Sunday 9 January 2011

127 Hours

Is that the right title? All I know is that I looked up the director, and he's the guy that's done 'Slumdog' (never seen it), and 2 films I have seen: 28 Days Later, and Trainspotting. These films stand miles apart from what I usually blog about. I ended up seeing 127 at a big, commercial cinema, due to a misunderstanding.

So, as they love to say, this film is "based on a TRUE story". I've read about it. A guy falls down a canyon, his arm is wedged by a boulder, he's stuck like that for over 5 days, and in the end he breaks his arm, and hacks it off with a penknife. So this is a survivor action film, in a blockbuster cinema. Great.

I don't want to be the cool anti-conformist hipster telling you Hollywood sucks. I want to tell you that I don't understand what happened here. Why does it have rush up to the part where he falls down the canyon? The director should have utilised the time to introduce us to the character and his life a little more. Showing us scenes with him on his mountain bike with heavy metal playing doesn't do anything for the audience or characterisation, but just works the cinema sound system. Why does the camera have to be all shaky, and try to overload you with its fast and rapid presence, to trigger seizures, just to make you feel that the character is moving quickly? What is the point in a film out in that Cayonland region where you don't exploit the scenery? They did, just once. And that once was so obvious, so mechanical, and lacking any artistic presence, and felt more of a requirement for the audience than creative freedom from the director. Why was there so little portrayal or insight into the victim's character? We had a lot of hallucination and flashback scenes, yet they really didn't offer any insight into the character and his motivation to justify this stamina to hack his arm off, let alone invoke any emotional response in us.

Unfortunately, we're just left with a film that we won't think twice about because somehow, it completely lacks depth, when it is obviously a highly emotional trauma and epiphany in someone's life. The hallucination/flashback scenes were just pointless filler, making this film a real drag. I think this doesn't give credit to the guy's experience, or highlight the love for his family that gave him the will to survive. Blockbusters with their flashy sounds, quick, gaping-hole plots, and trying to appeal to an audience that they treat with an attention span of a goldfish isn't ever going to offer anything that even touches on human emotion. Entertaining...?

3 comments:

Maxine said...

Have you ever seen Touching the Void? It is based on mountain climber Joe Simpson's experience when his climbing partner cuts the rope that binds them together, believing him to be dead and leaving him to fall into a crevasse in the Andes? With a broken leg and no food or water he makes it back down to base camp, but what he endured during the climb down kept me awake all night after I saw it. It really does show you the human spirit and how strong the will is to survive.

Paul said...

I wasn't impressed with this either and had to check imdb to see if the director info was correct!

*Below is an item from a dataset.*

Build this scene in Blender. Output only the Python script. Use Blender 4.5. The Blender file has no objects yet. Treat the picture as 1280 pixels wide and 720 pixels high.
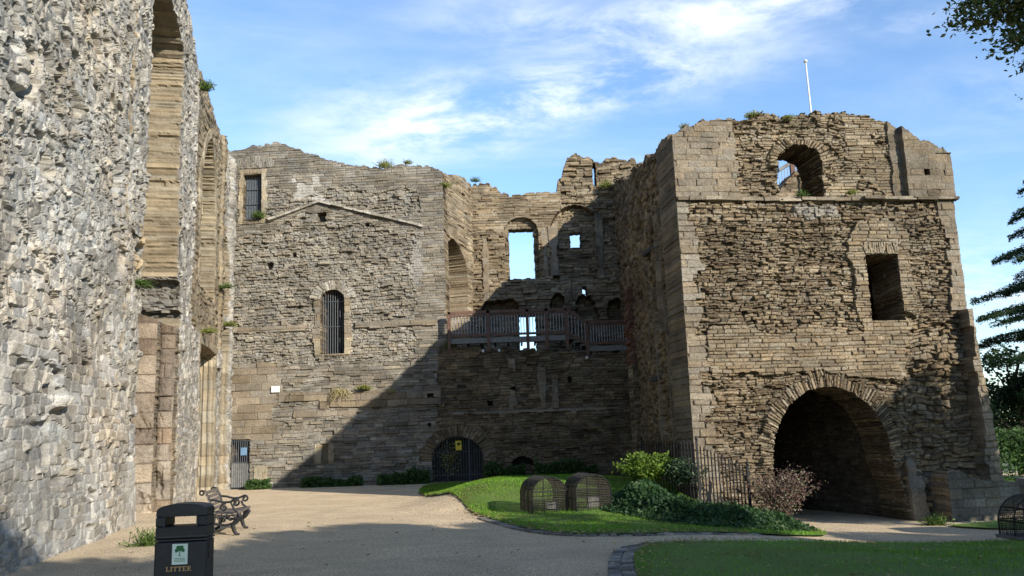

It reminded me of one of those OMG cable programmes where they show True Stories Of Human Grit -- only this gave it 80 more minutes than cable TV would.

Maxine said...

Ouch! That's a bit cynical!! I saw another documentary that Joe Simpson narrated about a failed climb and rescue attempt but can't remember where it was. It was the 1930s I think and a climber was dangling at the end of the rope, he eventually froze to death there. I'm not too keen on those cable programmes either but Touching the Void really had an effect on me.